(Records excerpted from a collection)
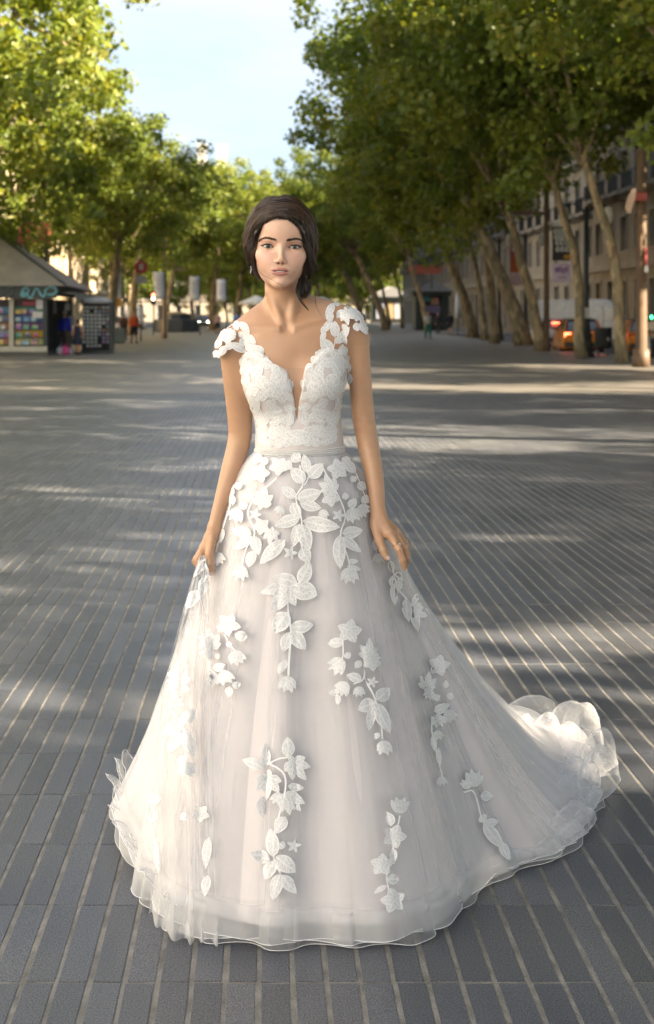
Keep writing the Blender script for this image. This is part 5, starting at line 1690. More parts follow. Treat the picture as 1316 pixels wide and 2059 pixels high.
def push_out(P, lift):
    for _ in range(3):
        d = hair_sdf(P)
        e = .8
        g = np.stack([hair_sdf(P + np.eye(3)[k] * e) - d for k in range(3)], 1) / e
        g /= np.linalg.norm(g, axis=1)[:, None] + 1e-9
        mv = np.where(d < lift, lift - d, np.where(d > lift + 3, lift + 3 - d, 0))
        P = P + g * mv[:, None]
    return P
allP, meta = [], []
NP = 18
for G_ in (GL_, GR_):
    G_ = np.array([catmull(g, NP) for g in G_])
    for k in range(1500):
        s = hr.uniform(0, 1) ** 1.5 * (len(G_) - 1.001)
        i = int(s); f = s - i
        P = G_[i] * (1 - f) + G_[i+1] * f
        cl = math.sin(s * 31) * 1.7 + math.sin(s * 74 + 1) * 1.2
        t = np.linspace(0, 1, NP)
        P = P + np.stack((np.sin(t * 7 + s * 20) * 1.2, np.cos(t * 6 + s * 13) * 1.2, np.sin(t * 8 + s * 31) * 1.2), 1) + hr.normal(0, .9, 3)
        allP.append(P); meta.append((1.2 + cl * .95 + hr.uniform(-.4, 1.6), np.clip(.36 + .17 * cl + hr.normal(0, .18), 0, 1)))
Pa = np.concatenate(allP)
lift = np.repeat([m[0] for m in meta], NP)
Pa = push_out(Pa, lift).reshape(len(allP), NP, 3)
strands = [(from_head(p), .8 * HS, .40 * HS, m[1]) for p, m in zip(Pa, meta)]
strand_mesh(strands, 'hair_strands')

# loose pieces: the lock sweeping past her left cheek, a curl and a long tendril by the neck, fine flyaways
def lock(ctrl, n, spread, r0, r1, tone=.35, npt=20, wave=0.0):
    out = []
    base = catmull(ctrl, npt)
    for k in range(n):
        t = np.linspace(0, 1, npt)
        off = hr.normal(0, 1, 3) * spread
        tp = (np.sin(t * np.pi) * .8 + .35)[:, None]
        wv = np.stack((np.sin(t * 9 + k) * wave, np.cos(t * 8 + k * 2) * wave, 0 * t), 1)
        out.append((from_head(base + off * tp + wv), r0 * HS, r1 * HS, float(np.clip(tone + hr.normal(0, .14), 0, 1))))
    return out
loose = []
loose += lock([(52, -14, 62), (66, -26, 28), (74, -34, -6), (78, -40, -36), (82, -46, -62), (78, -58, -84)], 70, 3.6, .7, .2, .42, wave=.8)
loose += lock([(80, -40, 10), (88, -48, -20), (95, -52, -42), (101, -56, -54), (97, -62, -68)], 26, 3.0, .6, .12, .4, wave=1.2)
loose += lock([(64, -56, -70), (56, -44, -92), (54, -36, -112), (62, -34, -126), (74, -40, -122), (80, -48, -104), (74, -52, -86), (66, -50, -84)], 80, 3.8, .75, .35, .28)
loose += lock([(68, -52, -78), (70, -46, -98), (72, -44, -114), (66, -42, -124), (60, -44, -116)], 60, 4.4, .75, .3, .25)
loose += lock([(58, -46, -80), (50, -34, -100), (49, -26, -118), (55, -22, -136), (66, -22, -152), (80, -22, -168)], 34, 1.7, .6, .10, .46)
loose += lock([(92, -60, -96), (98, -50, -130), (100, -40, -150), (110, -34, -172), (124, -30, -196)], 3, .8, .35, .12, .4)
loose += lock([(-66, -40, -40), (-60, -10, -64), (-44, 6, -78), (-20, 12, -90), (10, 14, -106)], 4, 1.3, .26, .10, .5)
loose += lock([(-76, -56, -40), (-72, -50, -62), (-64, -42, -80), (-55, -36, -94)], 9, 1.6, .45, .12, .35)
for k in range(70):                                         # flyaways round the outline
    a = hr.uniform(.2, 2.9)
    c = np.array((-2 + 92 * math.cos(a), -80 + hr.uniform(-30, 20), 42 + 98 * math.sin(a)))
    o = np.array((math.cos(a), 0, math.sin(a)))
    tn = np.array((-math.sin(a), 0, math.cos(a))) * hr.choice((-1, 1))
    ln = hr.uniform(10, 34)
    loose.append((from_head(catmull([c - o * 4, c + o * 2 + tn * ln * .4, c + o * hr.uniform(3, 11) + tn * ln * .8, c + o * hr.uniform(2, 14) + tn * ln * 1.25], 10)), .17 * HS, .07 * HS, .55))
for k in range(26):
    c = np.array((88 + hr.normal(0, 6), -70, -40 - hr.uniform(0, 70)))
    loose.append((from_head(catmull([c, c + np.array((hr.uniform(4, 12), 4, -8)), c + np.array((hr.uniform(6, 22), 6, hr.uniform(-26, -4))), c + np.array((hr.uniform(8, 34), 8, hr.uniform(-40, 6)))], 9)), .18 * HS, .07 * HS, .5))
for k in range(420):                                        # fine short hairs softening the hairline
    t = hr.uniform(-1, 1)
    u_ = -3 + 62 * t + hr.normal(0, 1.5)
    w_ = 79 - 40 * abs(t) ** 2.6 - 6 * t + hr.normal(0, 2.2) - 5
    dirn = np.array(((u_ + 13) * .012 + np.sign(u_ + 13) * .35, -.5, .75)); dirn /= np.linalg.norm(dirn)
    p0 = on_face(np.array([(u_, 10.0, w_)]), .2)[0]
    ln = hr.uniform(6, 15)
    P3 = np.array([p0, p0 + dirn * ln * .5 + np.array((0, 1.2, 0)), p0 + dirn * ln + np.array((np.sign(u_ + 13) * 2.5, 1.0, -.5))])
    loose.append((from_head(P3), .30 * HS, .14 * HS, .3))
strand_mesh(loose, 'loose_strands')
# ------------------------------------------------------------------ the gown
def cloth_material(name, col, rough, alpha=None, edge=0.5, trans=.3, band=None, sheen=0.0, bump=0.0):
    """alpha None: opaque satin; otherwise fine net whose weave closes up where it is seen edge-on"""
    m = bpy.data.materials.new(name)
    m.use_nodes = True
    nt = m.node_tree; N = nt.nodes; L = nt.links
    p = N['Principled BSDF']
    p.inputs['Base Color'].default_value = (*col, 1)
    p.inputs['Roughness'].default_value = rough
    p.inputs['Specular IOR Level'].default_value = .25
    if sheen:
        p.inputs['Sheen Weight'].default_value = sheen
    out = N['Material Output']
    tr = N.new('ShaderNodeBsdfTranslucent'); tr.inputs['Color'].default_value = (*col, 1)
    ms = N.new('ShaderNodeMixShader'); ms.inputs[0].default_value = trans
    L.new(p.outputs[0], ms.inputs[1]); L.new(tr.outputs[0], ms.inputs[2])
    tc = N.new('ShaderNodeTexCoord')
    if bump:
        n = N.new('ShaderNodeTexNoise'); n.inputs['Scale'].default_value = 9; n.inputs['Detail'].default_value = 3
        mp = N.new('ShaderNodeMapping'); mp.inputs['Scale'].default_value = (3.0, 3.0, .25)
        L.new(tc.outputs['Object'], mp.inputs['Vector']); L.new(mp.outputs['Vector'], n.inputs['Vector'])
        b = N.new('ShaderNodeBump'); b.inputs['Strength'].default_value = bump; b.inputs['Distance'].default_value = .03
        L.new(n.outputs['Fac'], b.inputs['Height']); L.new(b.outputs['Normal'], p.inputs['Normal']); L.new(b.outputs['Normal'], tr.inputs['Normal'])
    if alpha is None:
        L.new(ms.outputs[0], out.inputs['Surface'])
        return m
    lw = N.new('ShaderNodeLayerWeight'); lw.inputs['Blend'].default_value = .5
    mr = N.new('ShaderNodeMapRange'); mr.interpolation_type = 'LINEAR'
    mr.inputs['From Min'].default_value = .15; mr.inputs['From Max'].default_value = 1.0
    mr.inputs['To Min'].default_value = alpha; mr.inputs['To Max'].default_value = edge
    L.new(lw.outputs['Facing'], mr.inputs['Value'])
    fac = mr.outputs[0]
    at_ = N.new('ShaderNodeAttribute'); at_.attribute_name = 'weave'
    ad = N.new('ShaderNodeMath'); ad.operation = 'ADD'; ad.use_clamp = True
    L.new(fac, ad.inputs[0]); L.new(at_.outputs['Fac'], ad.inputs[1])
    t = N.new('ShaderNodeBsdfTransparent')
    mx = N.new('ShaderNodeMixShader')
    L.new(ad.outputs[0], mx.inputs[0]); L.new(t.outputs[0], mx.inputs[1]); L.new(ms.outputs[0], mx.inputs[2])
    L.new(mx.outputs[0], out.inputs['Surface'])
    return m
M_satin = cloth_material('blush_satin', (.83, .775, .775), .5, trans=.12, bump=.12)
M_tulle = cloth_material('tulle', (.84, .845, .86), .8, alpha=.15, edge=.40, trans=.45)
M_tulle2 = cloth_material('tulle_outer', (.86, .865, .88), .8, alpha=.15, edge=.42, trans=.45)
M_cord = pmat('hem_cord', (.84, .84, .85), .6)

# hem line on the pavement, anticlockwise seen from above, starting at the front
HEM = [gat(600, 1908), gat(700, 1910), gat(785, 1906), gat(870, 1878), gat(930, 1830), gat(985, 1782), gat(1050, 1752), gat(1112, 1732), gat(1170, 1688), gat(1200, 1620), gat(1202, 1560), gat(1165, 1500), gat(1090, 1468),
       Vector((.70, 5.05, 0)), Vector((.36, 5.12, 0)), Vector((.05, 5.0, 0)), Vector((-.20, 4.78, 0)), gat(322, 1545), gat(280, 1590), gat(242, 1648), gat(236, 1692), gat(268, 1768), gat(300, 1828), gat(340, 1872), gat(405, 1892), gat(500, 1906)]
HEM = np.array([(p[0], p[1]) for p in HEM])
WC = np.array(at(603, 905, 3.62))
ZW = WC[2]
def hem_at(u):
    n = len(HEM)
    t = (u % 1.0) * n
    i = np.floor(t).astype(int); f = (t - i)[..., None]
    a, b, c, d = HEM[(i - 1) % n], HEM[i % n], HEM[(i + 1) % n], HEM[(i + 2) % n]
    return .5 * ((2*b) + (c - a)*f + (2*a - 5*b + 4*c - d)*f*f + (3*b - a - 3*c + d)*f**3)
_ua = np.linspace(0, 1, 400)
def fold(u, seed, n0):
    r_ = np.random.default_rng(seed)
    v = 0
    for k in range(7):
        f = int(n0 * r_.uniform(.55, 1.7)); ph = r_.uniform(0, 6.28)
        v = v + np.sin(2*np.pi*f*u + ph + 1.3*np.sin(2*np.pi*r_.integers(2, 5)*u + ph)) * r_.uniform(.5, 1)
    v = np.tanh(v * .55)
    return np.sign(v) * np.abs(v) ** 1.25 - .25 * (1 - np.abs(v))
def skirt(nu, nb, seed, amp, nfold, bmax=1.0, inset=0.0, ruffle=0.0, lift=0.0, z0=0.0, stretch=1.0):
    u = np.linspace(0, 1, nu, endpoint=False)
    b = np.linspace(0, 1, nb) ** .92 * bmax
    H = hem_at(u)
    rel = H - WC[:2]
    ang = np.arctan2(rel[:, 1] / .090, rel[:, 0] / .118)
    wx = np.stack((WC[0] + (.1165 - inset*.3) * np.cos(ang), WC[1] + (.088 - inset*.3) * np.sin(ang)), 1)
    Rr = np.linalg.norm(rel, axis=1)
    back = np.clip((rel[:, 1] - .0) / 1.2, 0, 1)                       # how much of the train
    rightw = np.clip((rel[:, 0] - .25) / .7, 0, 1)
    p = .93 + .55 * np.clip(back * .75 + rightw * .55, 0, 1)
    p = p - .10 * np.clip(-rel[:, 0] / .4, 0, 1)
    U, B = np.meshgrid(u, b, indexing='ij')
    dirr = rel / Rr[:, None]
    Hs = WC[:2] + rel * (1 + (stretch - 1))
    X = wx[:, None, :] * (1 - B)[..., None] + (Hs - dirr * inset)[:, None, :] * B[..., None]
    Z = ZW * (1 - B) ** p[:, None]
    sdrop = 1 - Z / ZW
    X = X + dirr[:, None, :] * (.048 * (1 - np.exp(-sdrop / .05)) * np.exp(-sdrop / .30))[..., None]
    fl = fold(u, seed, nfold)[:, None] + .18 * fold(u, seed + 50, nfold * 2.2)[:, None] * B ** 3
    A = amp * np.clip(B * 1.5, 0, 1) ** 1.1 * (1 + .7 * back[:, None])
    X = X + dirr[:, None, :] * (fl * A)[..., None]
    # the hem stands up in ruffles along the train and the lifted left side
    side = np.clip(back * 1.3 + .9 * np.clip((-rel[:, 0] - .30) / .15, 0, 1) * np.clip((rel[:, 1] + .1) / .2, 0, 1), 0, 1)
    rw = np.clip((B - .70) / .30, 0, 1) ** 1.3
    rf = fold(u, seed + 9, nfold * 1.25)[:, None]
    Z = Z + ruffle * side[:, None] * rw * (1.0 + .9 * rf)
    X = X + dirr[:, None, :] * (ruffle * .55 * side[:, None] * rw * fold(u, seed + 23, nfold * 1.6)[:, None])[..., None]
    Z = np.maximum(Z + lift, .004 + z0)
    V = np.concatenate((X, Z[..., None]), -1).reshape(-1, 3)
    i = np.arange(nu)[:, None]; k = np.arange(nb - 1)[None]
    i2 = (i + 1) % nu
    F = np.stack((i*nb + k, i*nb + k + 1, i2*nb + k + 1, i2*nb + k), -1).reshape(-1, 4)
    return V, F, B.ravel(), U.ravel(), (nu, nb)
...
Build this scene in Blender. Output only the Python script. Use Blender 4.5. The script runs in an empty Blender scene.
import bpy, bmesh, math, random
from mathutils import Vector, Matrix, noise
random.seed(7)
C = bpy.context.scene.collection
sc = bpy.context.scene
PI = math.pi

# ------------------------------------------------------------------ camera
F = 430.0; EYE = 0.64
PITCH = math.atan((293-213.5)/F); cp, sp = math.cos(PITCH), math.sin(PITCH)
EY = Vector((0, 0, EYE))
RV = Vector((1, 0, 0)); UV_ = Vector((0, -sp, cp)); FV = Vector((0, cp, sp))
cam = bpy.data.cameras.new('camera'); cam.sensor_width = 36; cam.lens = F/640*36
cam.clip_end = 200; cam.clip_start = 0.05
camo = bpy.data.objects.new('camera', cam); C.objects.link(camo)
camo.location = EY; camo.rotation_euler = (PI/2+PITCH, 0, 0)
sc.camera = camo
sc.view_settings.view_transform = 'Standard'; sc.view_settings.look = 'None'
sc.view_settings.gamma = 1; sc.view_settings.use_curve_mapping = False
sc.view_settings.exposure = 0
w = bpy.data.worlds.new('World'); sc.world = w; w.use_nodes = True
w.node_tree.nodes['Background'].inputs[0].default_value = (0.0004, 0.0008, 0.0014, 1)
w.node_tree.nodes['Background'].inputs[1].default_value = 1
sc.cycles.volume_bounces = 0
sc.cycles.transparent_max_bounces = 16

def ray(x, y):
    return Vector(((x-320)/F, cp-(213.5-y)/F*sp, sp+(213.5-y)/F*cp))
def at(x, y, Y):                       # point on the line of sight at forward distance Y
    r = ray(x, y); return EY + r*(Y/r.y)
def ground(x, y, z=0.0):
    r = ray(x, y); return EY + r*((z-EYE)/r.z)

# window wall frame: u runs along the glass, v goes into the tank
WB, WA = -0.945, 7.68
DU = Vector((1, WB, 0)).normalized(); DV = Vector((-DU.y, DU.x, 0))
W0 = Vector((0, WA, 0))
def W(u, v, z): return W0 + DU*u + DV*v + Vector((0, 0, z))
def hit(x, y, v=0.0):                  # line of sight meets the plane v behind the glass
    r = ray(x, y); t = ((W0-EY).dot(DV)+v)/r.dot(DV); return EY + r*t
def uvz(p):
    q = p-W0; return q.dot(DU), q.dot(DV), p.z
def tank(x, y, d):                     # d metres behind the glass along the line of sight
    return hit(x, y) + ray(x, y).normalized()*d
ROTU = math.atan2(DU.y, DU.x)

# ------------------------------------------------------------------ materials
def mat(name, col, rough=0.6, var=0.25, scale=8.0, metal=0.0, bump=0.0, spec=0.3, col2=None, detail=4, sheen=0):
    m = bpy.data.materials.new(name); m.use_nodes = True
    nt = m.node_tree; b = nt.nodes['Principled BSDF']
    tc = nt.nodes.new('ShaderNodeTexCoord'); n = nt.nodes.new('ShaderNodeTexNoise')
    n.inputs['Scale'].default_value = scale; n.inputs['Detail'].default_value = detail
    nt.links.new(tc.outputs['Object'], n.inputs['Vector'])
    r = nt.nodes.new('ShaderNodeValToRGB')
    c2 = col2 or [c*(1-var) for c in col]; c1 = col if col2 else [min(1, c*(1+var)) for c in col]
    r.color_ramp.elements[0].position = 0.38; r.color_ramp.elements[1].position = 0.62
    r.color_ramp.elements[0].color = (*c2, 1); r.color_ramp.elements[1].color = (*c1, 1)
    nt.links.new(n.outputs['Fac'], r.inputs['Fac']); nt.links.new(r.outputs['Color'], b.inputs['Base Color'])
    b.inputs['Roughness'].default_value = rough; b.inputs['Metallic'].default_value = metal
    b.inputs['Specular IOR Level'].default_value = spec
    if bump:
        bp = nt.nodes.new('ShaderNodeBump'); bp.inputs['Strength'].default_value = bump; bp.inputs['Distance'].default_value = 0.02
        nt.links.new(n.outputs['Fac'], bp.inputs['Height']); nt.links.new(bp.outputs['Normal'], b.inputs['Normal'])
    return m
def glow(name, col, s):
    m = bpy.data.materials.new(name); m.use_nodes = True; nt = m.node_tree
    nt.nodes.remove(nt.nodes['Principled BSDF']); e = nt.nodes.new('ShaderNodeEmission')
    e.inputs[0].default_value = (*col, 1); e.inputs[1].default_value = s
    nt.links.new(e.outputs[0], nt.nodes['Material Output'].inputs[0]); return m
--
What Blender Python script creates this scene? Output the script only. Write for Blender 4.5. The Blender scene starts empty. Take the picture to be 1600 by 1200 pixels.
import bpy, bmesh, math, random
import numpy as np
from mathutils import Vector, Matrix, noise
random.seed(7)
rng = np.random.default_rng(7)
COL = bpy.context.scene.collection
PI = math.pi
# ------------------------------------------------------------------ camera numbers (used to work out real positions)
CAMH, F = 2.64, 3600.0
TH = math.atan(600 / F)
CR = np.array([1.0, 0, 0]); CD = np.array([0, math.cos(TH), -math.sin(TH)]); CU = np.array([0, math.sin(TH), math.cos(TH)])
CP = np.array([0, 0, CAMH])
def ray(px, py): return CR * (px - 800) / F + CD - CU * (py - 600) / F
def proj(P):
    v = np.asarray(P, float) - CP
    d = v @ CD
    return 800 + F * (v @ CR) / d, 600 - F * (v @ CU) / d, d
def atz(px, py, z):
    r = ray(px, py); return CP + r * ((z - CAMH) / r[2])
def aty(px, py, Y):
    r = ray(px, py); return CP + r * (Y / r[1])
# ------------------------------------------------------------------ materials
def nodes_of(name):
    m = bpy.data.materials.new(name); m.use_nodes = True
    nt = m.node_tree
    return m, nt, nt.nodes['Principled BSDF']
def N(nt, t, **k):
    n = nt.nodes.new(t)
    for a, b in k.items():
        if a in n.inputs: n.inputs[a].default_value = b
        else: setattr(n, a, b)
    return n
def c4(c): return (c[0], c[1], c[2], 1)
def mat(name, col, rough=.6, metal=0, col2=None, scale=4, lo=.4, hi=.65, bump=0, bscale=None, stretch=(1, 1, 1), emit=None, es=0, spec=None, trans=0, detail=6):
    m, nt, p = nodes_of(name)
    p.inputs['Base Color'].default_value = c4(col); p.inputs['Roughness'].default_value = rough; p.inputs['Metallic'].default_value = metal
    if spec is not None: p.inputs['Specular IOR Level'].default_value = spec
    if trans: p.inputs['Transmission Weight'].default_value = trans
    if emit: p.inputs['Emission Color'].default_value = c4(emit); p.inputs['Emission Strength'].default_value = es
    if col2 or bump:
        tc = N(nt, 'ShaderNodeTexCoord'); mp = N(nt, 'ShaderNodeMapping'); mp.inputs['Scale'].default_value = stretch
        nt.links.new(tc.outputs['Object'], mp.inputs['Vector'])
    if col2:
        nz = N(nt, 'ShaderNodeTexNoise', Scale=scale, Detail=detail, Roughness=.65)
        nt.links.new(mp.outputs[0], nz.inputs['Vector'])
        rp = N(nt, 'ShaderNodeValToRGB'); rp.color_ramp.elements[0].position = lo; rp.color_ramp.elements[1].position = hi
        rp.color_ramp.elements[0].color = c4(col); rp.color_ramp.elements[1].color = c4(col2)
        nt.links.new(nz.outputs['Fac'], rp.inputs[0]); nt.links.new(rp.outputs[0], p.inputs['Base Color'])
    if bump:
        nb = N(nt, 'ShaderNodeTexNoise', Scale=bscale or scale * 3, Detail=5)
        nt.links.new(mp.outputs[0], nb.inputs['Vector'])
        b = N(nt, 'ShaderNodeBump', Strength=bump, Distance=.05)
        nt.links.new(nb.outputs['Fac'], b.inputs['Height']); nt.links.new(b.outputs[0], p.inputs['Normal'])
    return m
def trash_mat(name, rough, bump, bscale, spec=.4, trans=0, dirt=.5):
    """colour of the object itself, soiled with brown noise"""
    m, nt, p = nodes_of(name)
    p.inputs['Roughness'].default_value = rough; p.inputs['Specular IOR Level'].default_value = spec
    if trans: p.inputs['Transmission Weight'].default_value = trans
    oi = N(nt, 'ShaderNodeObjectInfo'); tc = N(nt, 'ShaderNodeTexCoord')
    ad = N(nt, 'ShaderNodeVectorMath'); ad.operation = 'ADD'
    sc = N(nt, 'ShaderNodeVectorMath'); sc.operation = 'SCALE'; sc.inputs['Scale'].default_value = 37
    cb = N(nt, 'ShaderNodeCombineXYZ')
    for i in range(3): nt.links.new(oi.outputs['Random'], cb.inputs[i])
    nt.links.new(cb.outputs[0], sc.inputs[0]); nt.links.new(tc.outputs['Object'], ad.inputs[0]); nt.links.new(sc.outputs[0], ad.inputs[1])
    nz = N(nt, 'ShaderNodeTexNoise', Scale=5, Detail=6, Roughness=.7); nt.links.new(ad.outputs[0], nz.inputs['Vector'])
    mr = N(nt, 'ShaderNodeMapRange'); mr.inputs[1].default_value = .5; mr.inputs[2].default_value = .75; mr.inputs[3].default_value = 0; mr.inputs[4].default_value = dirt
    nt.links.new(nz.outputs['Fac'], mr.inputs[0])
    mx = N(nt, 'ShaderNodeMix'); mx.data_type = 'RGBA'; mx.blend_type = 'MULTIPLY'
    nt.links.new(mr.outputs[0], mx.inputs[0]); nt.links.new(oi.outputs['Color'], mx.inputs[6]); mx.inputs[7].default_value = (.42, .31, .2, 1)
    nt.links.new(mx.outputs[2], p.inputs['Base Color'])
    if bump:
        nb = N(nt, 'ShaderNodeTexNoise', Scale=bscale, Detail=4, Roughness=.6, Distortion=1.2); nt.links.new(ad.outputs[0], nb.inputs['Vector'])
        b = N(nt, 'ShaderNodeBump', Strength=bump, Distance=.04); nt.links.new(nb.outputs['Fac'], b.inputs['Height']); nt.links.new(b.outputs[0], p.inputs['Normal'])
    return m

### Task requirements
Reproduce exactly the lines from the line with "Keep writing the" through the line with "strand_mesh(strands, 'hair_strands')", both end lines included, and only those lines.

### Response to this task
Keep writing the Blender script for this image. This is part 5, starting at line 1690. More parts follow. Treat the picture as 1316 pixels wide and 2059 pixels high.
def push_out(P, lift):
    for _ in range(3):
        d = hair_sdf(P)
        e = .8
        g = np.stack([hair_sdf(P + np.eye(3)[k] * e) - d for k in range(3)], 1) / e
        g /= np.linalg.norm(g, axis=1)[:, None] + 1e-9
        mv = np.where(d < lift, lift - d, np.where(d > lift + 3, lift + 3 - d, 0))
        P = P + g * mv[:, None]
    return P
allP, meta = [], []
NP = 18
for G_ in (GL_, GR_):
    G_ = np.array([catmull(g, NP) for g in G_])
    for k in range(1500):
        s = hr.uniform(0, 1) ** 1.5 * (len(G_) - 1.001)
        i = int(s); f = s - i
        P = G_[i] * (1 - f) + G_[i+1] * f
        cl = math.sin(s * 31) * 1.7 + math.sin(s * 74 + 1) * 1.2
        t = np.linspace(0, 1, NP)
        P = P + np.stack((np.sin(t * 7 + s * 20) * 1.2, np.cos(t * 6 + s * 13) * 1.2, np.sin(t * 8 + s * 31) * 1.2), 1) + hr.normal(0, .9, 3)
        allP.append(P); meta.append((1.2 + cl * .95 + hr.uniform(-.4, 1.6), np.clip(.36 + .17 * cl + hr.normal(0, .18), 0, 1)))
Pa = np.concatenate(allP)
lift = np.repeat([m[0] for m in meta], NP)
Pa = push_out(Pa, lift).reshape(len(allP), NP, 3)
strands = [(from_head(p), .8 * HS, .40 * HS, m[1]) for p, m in zip(Pa, meta)]
strand_mesh(strands, 'hair_strands')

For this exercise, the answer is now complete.